Output, please, exactly those lines of the listing that come before the line with "from mathutils import Vector", along with that line itself.
::::::
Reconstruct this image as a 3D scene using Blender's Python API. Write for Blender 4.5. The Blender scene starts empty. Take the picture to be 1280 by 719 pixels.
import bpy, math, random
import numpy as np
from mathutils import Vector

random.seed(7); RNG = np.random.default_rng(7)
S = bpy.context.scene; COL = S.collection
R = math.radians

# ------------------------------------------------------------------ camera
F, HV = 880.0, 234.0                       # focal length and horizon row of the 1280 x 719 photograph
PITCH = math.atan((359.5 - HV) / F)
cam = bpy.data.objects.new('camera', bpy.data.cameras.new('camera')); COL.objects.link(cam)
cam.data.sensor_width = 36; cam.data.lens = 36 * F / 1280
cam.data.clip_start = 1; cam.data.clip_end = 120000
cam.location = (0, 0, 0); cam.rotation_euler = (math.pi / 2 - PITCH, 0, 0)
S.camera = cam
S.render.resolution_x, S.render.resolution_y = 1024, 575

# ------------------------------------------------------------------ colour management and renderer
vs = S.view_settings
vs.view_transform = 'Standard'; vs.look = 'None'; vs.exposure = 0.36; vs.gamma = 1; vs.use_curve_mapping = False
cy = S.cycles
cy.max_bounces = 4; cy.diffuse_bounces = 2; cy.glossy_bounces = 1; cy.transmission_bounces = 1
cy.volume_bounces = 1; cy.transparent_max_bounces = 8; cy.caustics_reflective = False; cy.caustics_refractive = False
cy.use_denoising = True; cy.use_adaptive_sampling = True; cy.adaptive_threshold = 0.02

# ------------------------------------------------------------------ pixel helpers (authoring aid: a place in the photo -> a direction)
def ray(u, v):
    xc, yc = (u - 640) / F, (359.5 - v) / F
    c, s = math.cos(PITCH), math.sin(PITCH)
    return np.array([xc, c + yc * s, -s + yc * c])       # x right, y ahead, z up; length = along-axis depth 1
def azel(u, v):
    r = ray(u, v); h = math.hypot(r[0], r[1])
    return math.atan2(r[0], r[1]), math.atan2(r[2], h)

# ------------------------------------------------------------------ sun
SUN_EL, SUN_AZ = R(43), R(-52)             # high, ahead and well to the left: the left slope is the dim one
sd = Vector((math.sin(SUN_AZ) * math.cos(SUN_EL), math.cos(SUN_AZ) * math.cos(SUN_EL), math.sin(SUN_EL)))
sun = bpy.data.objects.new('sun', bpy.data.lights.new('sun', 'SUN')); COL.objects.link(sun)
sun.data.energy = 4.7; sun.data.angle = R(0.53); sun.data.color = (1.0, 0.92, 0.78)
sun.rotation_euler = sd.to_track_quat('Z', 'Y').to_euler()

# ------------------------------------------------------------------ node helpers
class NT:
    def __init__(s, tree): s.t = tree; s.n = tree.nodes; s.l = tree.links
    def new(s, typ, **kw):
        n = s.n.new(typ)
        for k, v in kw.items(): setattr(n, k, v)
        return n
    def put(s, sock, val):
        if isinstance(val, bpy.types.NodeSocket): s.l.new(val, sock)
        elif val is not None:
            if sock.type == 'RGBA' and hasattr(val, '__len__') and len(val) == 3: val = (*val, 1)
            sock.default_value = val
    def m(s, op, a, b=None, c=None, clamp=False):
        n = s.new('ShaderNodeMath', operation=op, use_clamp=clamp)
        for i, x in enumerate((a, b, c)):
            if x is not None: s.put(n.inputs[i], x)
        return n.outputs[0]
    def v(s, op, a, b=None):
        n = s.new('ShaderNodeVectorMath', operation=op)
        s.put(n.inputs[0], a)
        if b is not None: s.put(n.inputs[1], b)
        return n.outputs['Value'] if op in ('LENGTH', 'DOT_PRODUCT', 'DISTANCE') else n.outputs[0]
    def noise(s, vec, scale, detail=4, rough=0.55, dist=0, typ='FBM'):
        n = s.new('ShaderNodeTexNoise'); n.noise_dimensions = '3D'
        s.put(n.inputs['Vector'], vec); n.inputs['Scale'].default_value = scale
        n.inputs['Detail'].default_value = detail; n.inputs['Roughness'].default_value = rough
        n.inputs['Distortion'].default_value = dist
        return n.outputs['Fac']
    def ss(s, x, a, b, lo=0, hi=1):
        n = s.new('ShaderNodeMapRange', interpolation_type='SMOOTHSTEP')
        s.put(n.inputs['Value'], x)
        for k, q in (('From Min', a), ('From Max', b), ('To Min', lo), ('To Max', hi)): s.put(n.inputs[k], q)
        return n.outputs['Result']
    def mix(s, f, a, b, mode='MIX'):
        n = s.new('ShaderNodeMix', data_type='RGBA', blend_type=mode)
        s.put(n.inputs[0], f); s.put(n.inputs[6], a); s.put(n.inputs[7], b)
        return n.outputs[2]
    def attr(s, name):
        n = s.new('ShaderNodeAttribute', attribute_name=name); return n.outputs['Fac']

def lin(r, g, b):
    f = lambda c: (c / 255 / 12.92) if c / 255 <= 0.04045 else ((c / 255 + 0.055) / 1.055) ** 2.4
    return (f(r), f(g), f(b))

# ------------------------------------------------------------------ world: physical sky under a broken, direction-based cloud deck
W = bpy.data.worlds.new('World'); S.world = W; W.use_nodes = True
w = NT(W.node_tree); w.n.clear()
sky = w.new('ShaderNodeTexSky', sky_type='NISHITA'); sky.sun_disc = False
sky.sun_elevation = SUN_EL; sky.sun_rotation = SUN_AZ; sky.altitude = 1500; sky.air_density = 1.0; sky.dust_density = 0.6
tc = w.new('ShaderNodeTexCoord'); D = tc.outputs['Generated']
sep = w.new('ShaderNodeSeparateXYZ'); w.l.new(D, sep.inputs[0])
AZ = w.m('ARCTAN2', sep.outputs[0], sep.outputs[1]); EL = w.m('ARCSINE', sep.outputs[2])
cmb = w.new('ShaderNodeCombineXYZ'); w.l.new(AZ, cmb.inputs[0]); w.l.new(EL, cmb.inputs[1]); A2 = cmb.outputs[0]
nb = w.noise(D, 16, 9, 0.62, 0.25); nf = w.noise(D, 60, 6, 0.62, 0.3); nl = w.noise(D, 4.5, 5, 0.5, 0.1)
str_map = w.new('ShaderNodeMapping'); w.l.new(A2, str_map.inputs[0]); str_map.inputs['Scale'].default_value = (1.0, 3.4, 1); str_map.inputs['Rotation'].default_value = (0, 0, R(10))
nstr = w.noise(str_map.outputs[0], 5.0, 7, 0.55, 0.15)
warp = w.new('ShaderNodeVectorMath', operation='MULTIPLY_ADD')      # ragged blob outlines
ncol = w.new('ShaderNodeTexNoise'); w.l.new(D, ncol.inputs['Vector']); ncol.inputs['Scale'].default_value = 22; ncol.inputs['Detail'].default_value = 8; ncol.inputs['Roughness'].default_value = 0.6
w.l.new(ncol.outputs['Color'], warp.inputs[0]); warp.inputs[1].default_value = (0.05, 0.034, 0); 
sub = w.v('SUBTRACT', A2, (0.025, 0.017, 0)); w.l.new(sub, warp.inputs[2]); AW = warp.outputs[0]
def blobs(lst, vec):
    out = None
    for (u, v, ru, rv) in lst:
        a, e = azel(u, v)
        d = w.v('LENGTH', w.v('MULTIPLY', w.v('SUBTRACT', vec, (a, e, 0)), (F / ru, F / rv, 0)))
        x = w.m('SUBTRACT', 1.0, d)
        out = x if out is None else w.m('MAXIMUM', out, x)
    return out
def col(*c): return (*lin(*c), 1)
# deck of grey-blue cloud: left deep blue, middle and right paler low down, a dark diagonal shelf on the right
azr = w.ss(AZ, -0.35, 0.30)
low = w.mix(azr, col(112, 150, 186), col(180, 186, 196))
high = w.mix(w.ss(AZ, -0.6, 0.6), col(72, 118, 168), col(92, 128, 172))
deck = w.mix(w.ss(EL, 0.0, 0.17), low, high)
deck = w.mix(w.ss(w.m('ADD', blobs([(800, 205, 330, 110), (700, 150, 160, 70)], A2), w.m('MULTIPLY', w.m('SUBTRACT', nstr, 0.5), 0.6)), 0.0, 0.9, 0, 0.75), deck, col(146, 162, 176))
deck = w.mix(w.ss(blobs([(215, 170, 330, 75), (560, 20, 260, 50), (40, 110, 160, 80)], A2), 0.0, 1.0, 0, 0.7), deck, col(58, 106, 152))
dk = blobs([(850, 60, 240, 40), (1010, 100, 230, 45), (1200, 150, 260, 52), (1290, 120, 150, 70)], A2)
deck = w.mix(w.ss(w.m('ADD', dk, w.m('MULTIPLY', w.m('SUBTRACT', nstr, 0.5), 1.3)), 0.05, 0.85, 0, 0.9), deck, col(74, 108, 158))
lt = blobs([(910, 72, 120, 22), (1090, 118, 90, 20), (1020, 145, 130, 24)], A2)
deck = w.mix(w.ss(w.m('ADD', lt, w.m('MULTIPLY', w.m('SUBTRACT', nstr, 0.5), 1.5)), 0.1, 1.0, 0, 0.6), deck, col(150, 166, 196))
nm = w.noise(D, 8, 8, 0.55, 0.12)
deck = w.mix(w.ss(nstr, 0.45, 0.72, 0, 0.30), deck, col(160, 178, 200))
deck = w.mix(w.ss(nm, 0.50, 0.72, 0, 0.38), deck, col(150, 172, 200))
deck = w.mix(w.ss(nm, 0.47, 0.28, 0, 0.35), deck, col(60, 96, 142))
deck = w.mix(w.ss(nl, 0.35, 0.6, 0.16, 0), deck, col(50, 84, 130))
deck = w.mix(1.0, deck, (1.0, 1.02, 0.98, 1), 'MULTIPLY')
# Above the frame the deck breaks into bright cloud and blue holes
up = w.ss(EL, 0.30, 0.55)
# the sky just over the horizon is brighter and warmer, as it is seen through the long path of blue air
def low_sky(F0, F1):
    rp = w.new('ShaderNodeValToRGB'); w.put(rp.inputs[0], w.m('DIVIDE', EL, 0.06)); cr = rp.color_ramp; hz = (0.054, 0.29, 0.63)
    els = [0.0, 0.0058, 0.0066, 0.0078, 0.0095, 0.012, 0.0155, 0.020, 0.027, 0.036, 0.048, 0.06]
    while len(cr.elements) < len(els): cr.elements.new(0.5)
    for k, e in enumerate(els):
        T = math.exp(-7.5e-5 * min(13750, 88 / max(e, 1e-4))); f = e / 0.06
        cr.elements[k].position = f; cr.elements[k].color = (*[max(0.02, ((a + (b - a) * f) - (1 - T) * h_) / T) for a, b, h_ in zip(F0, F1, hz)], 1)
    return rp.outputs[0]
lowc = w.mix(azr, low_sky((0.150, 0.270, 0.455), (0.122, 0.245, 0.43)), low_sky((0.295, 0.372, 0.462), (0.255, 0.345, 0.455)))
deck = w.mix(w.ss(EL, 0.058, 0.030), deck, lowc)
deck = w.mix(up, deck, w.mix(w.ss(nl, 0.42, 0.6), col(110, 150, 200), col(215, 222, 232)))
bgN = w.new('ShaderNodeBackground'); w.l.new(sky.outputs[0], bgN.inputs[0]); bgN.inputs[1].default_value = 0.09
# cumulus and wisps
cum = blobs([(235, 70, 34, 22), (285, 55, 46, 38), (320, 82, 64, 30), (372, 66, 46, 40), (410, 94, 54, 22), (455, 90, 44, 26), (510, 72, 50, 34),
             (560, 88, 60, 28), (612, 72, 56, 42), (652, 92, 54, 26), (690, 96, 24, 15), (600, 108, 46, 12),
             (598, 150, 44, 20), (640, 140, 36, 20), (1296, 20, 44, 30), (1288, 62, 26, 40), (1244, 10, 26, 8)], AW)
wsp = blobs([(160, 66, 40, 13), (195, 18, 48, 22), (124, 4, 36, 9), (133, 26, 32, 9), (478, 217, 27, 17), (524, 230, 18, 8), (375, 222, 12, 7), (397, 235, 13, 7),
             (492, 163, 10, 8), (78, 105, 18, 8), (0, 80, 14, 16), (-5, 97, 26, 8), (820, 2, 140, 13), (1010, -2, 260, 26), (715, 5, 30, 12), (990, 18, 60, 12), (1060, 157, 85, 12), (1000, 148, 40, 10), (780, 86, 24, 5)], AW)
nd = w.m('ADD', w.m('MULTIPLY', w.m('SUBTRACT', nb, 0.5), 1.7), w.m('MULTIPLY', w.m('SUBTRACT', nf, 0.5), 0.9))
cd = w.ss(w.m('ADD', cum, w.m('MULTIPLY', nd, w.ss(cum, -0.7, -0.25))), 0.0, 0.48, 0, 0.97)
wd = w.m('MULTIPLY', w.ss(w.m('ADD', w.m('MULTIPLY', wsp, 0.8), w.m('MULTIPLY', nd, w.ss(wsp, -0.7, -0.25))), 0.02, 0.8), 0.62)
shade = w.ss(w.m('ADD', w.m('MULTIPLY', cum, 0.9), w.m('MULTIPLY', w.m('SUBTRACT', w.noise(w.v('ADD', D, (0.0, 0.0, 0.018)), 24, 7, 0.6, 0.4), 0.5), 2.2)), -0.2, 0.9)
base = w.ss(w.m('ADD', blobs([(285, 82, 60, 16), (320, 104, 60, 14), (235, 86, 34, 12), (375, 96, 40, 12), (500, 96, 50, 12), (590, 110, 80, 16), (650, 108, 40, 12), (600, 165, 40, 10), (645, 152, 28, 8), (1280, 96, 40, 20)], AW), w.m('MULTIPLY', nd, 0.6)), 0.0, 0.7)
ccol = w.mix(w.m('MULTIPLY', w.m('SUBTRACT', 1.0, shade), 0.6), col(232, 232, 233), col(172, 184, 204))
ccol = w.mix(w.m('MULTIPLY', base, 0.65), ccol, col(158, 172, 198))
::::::
### Result:
Reconstruct this image as a 3D scene using Blender's Python API. Write for Blender 4.5. The Blender scene starts empty. Take the picture to be 1280 by 719 pixels.
import bpy, math, random
import numpy as np
from mathutils import Vector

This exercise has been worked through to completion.